On Fri, 15 Apr 2022 at 12:45, Herbert Xu <herbert@...dor.apana.org.au> wrote:
>
> On Fri, Apr 15, 2022 at 12:22:27PM +0200, Ard Biesheuvel wrote:
> >
> > Subsequent objects are owned by the driver, and it is the
> > responsibility of the driver not to modify the fields while it is also
> > mapped for DMA (and we have had issues in the past where drivers
> > violated this rule). So as long as ARCH_KMALLOC_ALIGN guarantees
> > actual DMA minimum alignment for both the start and the end, we
> > shouldn't need any explicit padding at the end.
>
> I don't understand why this is guaranteed.  The driver context
> size is arbitrary so it could end in the middle of a cacheline.
> The slab allocator could well lay it out so that the next kmalloc
> object starts right after the end of the context, in which case
> they would share a cache-line.
>

If this is the case, things are already broken today.

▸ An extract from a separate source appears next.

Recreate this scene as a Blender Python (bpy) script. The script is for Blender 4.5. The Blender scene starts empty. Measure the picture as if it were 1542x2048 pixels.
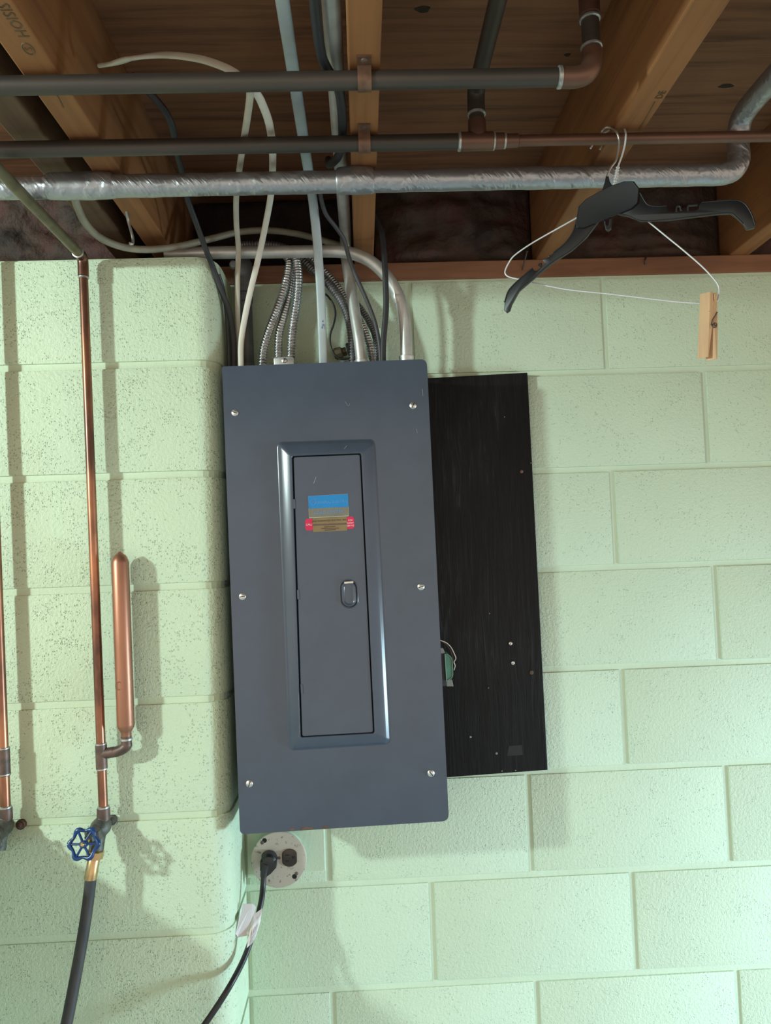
import bpy, bmesh, math, random
import numpy as np
from mathutils import Vector, Matrix, noise as mnoise

random.seed(7)
SC = bpy.context.scene
COL = SC.collection

# ------------------------------------------------------------------ camera
F = 1480.0                                     # focal length in pixels of the 1542x2048 frame
CAM = Vector((-0.3164, -1.5103, 1.6833))
PITCH, YAW, ROLL = 0.0473, 0.0317, -0.0351
_f = Vector((math.sin(YAW)*math.cos(PITCH), math.cos(YAW)*math.cos(PITCH), math.sin(PITCH)))
_r0 = _f.cross(Vector((0, 0, 1))).normalized()
_u0 = _r0.cross(_f)
_r = _r0*math.cos(ROLL) + _u0*math.sin(ROLL)
_u = -_r0*math.sin(ROLL) + _u0*math.cos(ROLL)
cd = bpy.data.cameras.new('camera')
cam = bpy.data.objects.new('camera', cd)
COL.objects.link(cam)
cam.matrix_world = Matrix(((_r.x, _u.x, -_f.x, CAM.x), (_r.y, _u.y, -_f.y, CAM.y),
                           (_r.z, _u.z, -_f.z, CAM.z), (0, 0, 0, 1)))
cd.sensor_fit = 'VERTICAL'
cd.sensor_height = 24.0
cd.lens = 24.0*F/2048.0
cd.clip_start = 0.02
SC.camera = cam

# ------------------------------------------------------------------ world, lights, exposure
w = bpy.data.worlds.new('world')
SC.world = w
w.use_nodes = True
w.node_tree.nodes['Background'].inputs[0].default_value = (1.0, 0.845, 0.67, 1)
w.node_tree.nodes['Background'].inputs[1].default_value = 1.2

def lamp(name, kind, loc, energy, color, size=0.05, target=None, spread=math.pi):
    ld = bpy.data.lights.new(name, kind)
    ld.energy = energy
    ld.color = color
    if kind == 'AREA':
        ld.shape = 'DISK'
        ld.size = size
        ld.spread = spread
    else:
        ld.shadow_soft_size = size
    o = bpy.data.objects.new(name, ld)
    COL.objects.link(o)
    o.location = loc
    if target is not None:
        o.rotation_euler = (Vector(target) - Vector(loc)).to_track_quat('-Z', 'Y').to_euler()
    return o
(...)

We never take
ARCH_DMA_MINALIGN into account when adding the driver ctx size to the
overall allocation size.

> The next kmalloc object could be (and in fact is likely to be)
> of the same type.
>
> Previously this wasn't possible because kmalloc guaranteed
> alignment.
>

Either it does or it doesn't. If kmalloc() guarantees the actual DMA
alignment at both ends, the situation you describe cannot occur, given
that the driver's slice of the request/TFM structure would be padded
up to actual DMA alignment, in spite of whether or not
ARCH_DMA_MINALIGN exceeds that. So it would never share a cacheline in
practice, even though they might live in the same 128 byte aligned
region on a system that has a minimum DMA alignment that is lower than
that.

If kmalloc() does not guarantee that the end of the buffer is aligned
to actual DMA alignment, things are already broken today.